Count the lines below that include the word "Python" and write that number alone.

___ Dataset content ___

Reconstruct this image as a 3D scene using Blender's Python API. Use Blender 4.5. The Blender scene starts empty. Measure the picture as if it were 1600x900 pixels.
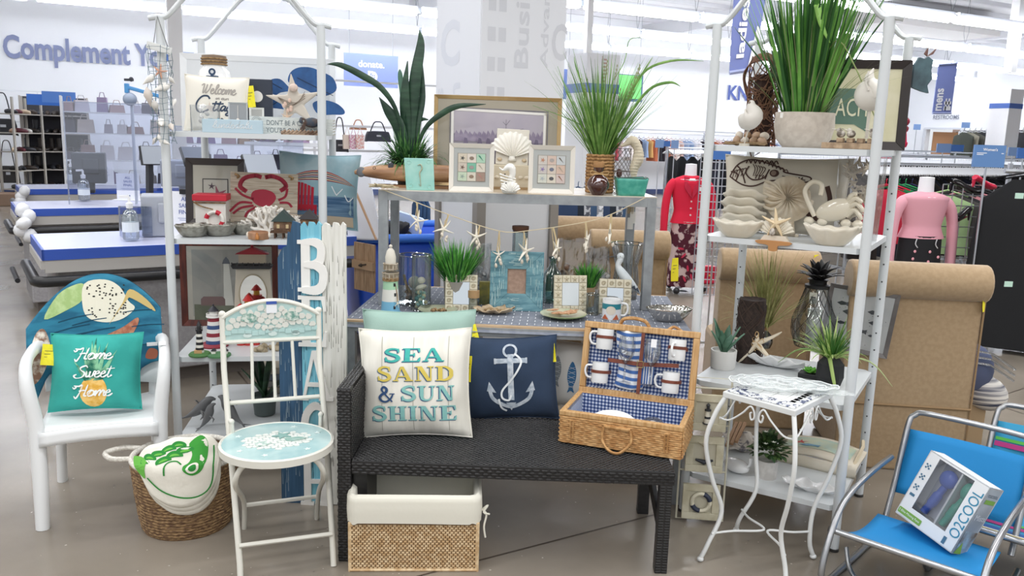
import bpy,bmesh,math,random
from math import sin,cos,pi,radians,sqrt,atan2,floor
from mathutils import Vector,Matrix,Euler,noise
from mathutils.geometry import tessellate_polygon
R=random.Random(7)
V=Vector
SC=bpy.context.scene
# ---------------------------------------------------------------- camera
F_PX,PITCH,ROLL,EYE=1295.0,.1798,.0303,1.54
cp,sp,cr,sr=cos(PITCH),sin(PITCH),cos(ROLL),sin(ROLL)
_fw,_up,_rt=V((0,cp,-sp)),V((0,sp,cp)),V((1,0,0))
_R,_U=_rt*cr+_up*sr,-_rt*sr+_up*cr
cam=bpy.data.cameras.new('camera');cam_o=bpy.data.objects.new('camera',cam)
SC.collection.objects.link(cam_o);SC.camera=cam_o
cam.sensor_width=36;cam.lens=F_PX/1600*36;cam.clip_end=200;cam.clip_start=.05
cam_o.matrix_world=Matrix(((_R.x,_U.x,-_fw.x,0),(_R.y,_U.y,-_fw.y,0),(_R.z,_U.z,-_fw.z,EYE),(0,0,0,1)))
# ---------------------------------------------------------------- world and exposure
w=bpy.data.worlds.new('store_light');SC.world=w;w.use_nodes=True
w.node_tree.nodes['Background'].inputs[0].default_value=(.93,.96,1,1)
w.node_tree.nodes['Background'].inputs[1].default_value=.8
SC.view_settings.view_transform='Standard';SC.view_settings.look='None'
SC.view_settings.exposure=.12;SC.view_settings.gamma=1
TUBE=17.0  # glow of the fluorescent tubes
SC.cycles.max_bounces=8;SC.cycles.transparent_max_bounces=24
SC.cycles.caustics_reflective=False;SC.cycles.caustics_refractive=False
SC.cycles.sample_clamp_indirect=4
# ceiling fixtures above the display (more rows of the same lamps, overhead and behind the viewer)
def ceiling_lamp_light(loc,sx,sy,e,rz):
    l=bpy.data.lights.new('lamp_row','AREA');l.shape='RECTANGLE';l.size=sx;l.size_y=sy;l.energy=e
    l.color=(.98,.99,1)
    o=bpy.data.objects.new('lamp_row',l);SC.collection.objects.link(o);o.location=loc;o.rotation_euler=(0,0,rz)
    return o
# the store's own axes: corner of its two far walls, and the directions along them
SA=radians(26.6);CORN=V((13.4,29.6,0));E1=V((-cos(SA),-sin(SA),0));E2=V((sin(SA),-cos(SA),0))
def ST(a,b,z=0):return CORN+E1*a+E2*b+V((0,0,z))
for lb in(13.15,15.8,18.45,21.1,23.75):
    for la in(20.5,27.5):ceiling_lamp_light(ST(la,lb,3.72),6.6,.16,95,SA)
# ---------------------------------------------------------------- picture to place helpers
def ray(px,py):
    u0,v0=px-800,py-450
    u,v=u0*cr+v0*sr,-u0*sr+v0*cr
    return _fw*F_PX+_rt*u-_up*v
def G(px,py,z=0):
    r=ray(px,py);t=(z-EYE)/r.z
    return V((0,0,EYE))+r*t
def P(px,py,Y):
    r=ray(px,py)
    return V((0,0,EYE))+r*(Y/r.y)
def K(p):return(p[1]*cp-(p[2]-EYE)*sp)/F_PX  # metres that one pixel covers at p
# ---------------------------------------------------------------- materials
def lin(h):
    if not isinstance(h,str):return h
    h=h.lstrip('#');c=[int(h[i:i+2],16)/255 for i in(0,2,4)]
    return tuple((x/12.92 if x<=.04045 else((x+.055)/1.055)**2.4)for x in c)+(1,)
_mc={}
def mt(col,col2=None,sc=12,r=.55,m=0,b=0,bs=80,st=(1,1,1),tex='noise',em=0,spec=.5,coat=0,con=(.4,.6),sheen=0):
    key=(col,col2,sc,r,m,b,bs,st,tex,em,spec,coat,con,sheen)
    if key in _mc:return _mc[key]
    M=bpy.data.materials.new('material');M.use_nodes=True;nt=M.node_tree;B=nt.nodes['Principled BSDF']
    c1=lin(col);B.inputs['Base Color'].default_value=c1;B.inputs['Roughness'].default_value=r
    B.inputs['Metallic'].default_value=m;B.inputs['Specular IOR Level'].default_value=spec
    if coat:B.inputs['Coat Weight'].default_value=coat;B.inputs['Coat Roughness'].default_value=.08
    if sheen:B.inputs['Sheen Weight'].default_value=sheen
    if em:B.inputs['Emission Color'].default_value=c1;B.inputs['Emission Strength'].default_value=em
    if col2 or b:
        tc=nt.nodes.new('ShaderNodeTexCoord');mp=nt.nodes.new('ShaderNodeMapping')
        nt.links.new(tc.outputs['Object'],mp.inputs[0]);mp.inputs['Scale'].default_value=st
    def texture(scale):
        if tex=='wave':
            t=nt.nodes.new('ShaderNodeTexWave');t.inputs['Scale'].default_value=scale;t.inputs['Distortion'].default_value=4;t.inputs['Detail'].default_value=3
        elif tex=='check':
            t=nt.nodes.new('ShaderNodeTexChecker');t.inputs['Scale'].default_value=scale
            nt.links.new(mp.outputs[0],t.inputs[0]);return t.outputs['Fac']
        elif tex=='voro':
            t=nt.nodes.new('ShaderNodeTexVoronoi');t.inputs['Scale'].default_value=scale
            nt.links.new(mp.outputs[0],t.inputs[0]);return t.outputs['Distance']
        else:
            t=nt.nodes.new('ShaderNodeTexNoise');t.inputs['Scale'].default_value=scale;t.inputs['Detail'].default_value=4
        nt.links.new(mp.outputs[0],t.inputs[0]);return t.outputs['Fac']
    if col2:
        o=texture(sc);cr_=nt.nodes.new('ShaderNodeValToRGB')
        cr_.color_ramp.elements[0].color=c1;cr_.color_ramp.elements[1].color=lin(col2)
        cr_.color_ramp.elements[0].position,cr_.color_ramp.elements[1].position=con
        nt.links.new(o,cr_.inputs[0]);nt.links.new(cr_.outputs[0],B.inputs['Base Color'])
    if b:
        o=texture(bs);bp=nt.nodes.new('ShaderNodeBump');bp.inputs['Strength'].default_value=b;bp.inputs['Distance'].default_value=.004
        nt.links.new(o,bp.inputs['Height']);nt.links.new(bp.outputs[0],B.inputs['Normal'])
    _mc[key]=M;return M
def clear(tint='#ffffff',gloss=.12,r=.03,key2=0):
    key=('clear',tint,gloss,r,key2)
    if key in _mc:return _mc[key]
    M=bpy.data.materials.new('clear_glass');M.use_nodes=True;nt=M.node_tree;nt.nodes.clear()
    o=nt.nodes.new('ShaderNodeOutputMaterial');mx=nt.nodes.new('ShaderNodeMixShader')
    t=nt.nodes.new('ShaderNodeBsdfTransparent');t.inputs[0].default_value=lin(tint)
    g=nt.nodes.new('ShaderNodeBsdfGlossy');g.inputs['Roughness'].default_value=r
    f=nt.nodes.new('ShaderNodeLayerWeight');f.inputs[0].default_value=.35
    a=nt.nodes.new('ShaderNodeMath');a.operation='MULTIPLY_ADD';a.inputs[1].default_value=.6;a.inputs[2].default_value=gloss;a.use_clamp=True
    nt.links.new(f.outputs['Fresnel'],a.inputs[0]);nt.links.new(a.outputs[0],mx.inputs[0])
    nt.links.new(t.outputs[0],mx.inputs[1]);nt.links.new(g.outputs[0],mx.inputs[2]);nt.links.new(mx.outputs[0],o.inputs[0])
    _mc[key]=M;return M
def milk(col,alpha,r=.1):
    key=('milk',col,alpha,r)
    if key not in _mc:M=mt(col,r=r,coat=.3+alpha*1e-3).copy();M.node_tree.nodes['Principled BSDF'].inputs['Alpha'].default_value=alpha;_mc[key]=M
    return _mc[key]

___
___ Dataset content ___

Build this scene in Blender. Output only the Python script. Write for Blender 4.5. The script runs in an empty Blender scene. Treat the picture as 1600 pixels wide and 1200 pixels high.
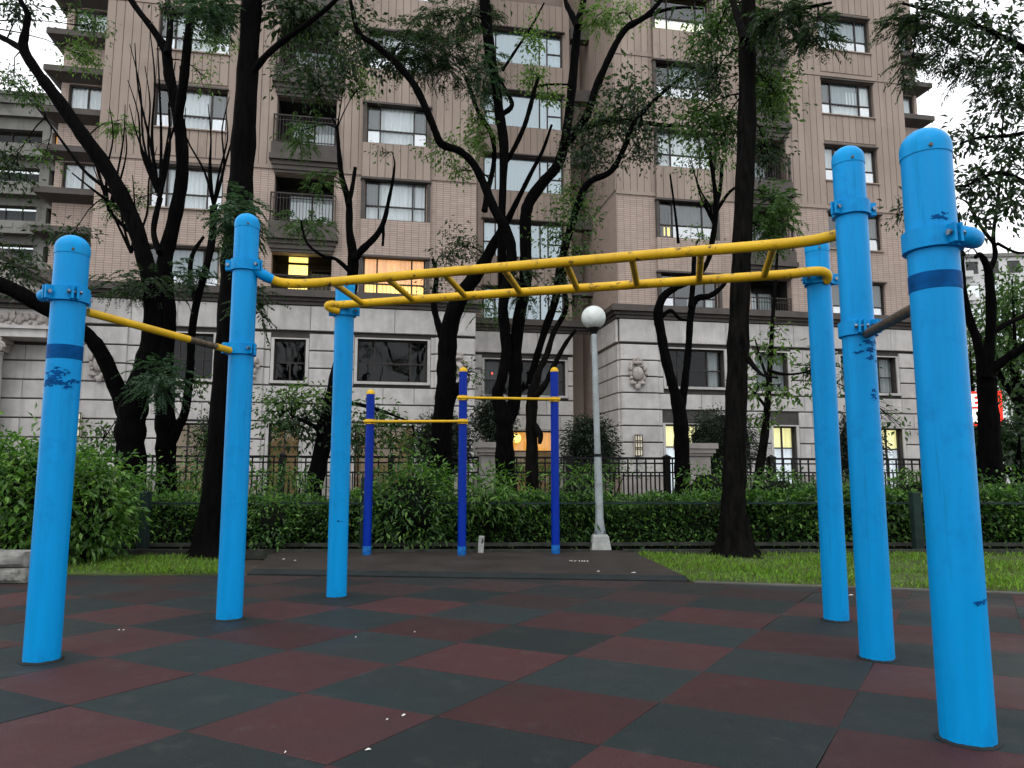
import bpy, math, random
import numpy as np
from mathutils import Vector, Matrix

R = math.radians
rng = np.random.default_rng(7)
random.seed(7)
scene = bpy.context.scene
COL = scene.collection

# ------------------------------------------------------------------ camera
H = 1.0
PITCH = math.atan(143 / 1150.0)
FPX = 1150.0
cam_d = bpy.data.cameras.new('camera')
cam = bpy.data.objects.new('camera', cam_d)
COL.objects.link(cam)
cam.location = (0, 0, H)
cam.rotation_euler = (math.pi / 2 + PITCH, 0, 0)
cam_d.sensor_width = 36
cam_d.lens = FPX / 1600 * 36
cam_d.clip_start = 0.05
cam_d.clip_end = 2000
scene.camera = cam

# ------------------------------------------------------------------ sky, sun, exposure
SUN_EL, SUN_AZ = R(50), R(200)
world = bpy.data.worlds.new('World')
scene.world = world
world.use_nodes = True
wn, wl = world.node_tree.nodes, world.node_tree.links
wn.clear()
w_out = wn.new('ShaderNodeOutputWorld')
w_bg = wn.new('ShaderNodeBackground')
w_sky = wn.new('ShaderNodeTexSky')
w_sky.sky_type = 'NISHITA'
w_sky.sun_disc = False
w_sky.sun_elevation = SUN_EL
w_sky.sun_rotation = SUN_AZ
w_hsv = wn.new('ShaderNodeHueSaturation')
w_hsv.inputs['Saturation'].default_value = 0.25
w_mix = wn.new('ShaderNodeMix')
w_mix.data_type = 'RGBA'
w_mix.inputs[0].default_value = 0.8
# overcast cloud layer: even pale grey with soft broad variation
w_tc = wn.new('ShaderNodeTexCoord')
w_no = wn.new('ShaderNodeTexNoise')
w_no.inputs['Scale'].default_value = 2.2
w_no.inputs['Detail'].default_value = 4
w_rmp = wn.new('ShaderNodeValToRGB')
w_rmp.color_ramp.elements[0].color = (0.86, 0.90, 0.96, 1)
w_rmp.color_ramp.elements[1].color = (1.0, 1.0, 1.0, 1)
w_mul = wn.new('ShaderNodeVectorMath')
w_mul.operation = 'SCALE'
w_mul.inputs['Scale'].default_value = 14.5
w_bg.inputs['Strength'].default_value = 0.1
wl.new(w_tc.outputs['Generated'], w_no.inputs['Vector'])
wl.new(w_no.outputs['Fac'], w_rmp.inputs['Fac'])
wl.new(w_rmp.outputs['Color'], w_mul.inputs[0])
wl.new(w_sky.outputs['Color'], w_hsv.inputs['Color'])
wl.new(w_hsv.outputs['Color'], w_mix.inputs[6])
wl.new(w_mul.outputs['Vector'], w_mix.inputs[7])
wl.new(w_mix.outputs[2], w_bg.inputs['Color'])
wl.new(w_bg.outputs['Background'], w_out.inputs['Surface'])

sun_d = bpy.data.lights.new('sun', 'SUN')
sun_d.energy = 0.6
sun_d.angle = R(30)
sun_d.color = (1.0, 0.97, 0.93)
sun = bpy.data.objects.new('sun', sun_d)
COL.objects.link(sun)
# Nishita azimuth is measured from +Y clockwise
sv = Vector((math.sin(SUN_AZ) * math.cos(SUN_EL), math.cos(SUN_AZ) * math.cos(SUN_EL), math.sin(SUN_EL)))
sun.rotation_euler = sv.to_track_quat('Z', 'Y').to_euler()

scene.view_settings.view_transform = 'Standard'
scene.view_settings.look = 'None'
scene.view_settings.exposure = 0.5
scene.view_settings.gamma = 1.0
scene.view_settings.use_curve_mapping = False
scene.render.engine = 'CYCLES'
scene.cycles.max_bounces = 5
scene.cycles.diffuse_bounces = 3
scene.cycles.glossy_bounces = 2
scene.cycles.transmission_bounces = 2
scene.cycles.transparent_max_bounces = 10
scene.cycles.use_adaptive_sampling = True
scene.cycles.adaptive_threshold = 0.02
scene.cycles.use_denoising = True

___
___ Dataset content ___

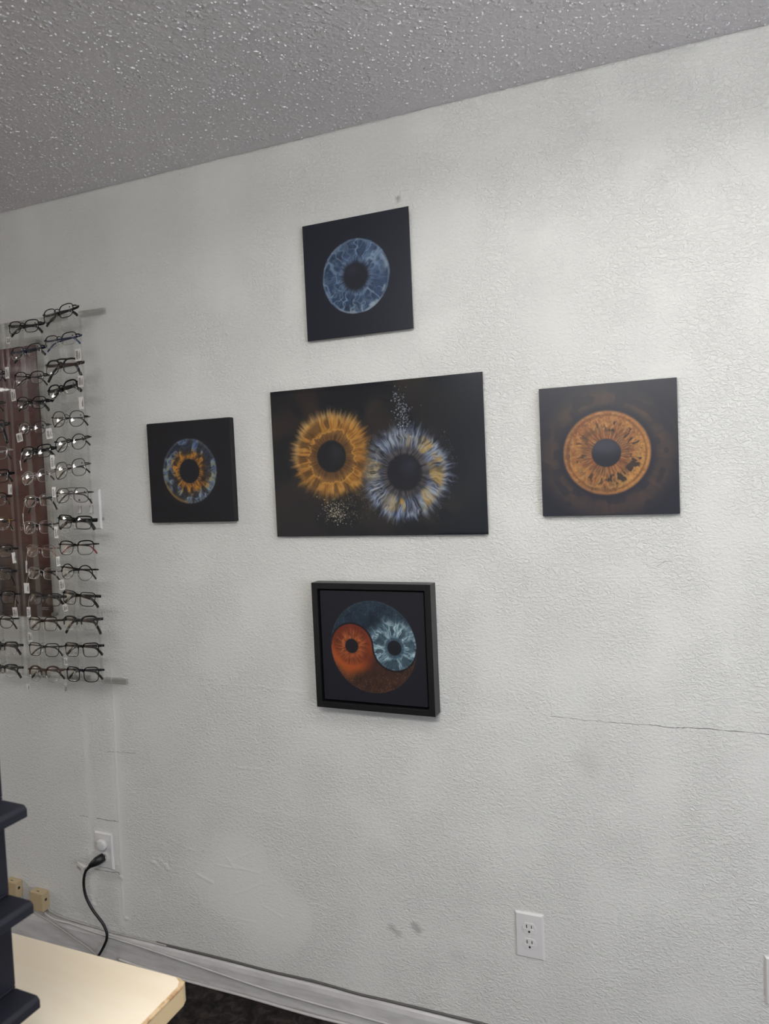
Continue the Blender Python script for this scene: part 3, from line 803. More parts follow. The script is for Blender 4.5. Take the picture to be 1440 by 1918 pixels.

___

# Written solution:
3